─── Information provided

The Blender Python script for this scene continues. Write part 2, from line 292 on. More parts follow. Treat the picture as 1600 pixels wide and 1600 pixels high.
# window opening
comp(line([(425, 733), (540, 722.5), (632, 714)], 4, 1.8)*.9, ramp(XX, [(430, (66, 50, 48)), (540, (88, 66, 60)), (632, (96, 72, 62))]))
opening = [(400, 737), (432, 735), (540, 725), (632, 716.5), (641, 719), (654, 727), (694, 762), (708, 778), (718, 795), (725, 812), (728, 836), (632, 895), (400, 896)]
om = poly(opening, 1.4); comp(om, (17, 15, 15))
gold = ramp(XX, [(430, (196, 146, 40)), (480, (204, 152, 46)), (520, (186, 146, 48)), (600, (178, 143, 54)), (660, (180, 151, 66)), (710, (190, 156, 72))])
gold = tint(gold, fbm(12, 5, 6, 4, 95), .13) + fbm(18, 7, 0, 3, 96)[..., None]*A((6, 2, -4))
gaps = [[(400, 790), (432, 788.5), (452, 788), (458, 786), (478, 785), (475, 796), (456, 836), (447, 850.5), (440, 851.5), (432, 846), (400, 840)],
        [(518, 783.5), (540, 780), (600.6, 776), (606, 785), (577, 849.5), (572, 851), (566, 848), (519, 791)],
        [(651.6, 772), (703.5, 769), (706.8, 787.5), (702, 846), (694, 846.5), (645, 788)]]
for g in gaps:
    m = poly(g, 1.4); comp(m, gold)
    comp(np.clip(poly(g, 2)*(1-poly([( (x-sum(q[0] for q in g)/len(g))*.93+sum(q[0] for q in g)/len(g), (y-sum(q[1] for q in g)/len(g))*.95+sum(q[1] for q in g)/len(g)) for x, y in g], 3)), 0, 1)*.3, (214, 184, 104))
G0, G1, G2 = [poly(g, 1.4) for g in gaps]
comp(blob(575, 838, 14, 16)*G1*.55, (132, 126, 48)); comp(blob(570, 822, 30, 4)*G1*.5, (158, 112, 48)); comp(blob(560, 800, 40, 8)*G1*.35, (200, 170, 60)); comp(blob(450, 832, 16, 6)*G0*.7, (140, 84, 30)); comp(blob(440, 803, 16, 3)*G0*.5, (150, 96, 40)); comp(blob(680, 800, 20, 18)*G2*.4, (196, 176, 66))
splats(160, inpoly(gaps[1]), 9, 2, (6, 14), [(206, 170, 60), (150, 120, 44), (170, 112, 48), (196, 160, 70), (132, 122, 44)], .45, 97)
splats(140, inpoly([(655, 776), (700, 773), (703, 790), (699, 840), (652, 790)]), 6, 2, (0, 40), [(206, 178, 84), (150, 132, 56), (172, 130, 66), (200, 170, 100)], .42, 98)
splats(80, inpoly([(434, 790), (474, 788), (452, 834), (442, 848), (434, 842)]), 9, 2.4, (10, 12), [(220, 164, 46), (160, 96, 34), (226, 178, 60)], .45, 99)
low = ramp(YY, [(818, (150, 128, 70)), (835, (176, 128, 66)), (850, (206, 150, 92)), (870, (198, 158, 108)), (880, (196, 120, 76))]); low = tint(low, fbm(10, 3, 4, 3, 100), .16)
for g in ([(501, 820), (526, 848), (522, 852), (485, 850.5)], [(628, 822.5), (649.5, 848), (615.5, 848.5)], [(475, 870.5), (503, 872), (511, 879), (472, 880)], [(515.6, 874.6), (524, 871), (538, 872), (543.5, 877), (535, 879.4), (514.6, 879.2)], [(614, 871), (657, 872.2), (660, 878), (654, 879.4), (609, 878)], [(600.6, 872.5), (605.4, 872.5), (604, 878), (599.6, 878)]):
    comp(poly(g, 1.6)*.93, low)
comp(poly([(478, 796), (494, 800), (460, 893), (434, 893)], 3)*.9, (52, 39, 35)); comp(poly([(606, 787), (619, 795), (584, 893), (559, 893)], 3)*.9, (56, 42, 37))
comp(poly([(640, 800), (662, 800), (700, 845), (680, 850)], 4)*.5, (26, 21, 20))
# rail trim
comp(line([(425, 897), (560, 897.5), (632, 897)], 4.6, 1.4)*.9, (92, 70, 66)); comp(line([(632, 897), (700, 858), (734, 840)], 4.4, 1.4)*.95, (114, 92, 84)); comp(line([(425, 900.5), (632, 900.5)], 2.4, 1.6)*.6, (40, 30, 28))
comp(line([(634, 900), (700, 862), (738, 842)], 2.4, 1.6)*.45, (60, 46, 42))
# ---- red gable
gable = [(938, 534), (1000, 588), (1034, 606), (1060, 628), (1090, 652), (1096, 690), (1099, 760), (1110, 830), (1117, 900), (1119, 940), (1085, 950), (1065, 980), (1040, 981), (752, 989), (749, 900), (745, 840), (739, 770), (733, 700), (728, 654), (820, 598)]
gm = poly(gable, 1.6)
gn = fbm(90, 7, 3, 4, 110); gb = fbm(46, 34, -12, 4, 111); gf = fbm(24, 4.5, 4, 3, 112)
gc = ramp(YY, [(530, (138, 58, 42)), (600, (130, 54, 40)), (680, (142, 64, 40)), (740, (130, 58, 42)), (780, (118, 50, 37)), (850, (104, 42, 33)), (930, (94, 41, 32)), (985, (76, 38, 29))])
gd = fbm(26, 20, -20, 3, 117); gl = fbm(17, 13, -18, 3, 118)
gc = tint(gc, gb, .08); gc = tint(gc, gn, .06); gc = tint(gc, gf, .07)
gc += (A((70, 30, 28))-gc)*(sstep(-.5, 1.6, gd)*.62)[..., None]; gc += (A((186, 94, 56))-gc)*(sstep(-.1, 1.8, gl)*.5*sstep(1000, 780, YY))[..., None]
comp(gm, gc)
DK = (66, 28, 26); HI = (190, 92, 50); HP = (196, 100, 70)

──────

Problem statement -> Your task is to transcribe the material exactly.

Problem solution ->
The Blender Python script for this scene continues. Write part 2, from line 292 on. More parts follow. Treat the picture as 1600 pixels wide and 1600 pixels high.
# window opening
comp(line([(425, 733), (540, 722.5), (632, 714)], 4, 1.8)*.9, ramp(XX, [(430, (66, 50, 48)), (540, (88, 66, 60)), (632, (96, 72, 62))]))
opening = [(400, 737), (432, 735), (540, 725), (632, 716.5), (641, 719), (654, 727), (694, 762), (708, 778), (718, 795), (725, 812), (728, 836), (632, 895), (400, 896)]
om = poly(opening, 1.4); comp(om, (17, 15, 15))
gold = ramp(XX, [(430, (196, 146, 40)), (480, (204, 152, 46)), (520, (186, 146, 48)), (600, (178, 143, 54)), (660, (180, 151, 66)), (710, (190, 156, 72))])
gold = tint(gold, fbm(12, 5, 6, 4, 95), .13) + fbm(18, 7, 0, 3, 96)[..., None]*A((6, 2, -4))
gaps = [[(400, 790), (432, 788.5), (452, 788), (458, 786), (478, 785), (475, 796), (456, 836), (447, 850.5), (440, 851.5), (432, 846), (400, 840)],
        [(518, 783.5), (540, 780), (600.6, 776), (606, 785), (577, 849.5), (572, 851), (566, 848), (519, 791)],
        [(651.6, 772), (703.5, 769), (706.8, 787.5), (702, 846), (694, 846.5), (645, 788)]]
for g in gaps:
    m = poly(g, 1.4); comp(m, gold)
    comp(np.clip(poly(g, 2)*(1-poly([( (x-sum(q[0] for q in g)/len(g))*.93+sum(q[0] for q in g)/len(g), (y-sum(q[1] for q in g)/len(g))*.95+sum(q[1] for q in g)/len(g)) for x, y in g], 3)), 0, 1)*.3, (214, 184, 104))
G0, G1, G2 = [poly(g, 1.4) for g in gaps]
comp(blob(575, 838, 14, 16)*G1*.55, (132, 126, 48)); comp(blob(570, 822, 30, 4)*G1*.5, (158, 112, 48)); comp(blob(560, 800, 40, 8)*G1*.35, (200, 170, 60)); comp(blob(450, 832, 16, 6)*G0*.7, (140, 84, 30)); comp(blob(440, 803, 16, 3)*G0*.5, (150, 96, 40)); comp(blob(680, 800, 20, 18)*G2*.4, (196, 176, 66))
splats(160, inpoly(gaps[1]), 9, 2, (6, 14), [(206, 170, 60), (150, 120, 44), (170, 112, 48), (196, 160, 70), (132, 122, 44)], .45, 97)
splats(140, inpoly([(655, 776), (700, 773), (703, 790), (699, 840), (652, 790)]), 6, 2, (0, 40), [(206, 178, 84), (150, 132, 56), (172, 130, 66), (200, 170, 100)], .42, 98)
splats(80, inpoly([(434, 790), (474, 788), (452, 834), (442, 848), (434, 842)]), 9, 2.4, (10, 12), [(220, 164, 46), (160, 96, 34), (226, 178, 60)], .45, 99)
low = ramp(YY, [(818, (150, 128, 70)), (835, (176, 128, 66)), (850, (206, 150, 92)), (870, (198, 158, 108)), (880, (196, 120, 76))]); low = tint(low, fbm(10, 3, 4, 3, 100), .16)
for g in ([(501, 820), (526, 848), (522, 852), (485, 850.5)], [(628, 822.5), (649.5, 848), (615.5, 848.5)], [(475, 870.5), (503, 872), (511, 879), (472, 880)], [(515.6, 874.6), (524, 871), (538, 872), (543.5, 877), (535, 879.4), (514.6, 879.2)], [(614, 871), (657, 872.2), (660, 878), (654, 879.4), (609, 878)], [(600.6, 872.5), (605.4, 872.5), (604, 878), (599.6, 878)]):
    comp(poly(g, 1.6)*.93, low)
comp(poly([(478, 796), (494, 800), (460, 893), (434, 893)], 3)*.9, (52, 39, 35)); comp(poly([(606, 787), (619, 795), (584, 893), (559, 893)], 3)*.9, (56, 42, 37))
comp(poly([(640, 800), (662, 800), (700, 845), (680, 850)], 4)*.5, (26, 21, 20))
# rail trim
comp(line([(425, 897), (560, 897.5), (632, 897)], 4.6, 1.4)*.9, (92, 70, 66)); comp(line([(632, 897), (700, 858), (734, 840)], 4.4, 1.4)*.95, (114, 92, 84)); comp(line([(425, 900.5), (632, 900.5)], 2.4, 1.6)*.6, (40, 30, 28))
comp(line([(634, 900), (700, 862), (738, 842)], 2.4, 1.6)*.45, (60, 46, 42))
# ---- red gable
gable = [(938, 534), (1000, 588), (1034, 606), (1060, 628), (1090, 652), (1096, 690), (1099, 760), (1110, 830), (1117, 900), (1119, 940), (1085, 950), (1065, 980), (1040, 981), (752, 989), (749, 900), (745, 840), (739, 770), (733, 700), (728, 654), (820, 598)]
gm = poly(gable, 1.6)
gn = fbm(90, 7, 3, 4, 110); gb = fbm(46, 34, -12, 4, 111); gf = fbm(24, 4.5, 4, 3, 112)
gc = ramp(YY, [(530, (138, 58, 42)), (600, (130, 54, 40)), (680, (142, 64, 40)), (740, (130, 58, 42)), (780, (118, 50, 37)), (850, (104, 42, 33)), (930, (94, 41, 32)), (985, (76, 38, 29))])
gd = fbm(26, 20, -20, 3, 117); gl = fbm(17, 13, -18, 3, 118)
gc = tint(gc, gb, .08); gc = tint(gc, gn, .06); gc = tint(gc, gf, .07)
gc += (A((70, 30, 28))-gc)*(sstep(-.5, 1.6, gd)*.62)[..., None]; gc += (A((186, 94, 56))-gc)*(sstep(-.1, 1.8, gl)*.5*sstep(1000, 780, YY))[..., None]
comp(gm, gc)
DK = (66, 28, 26); HI = (190, 92, 50); HP = (196, 100, 70)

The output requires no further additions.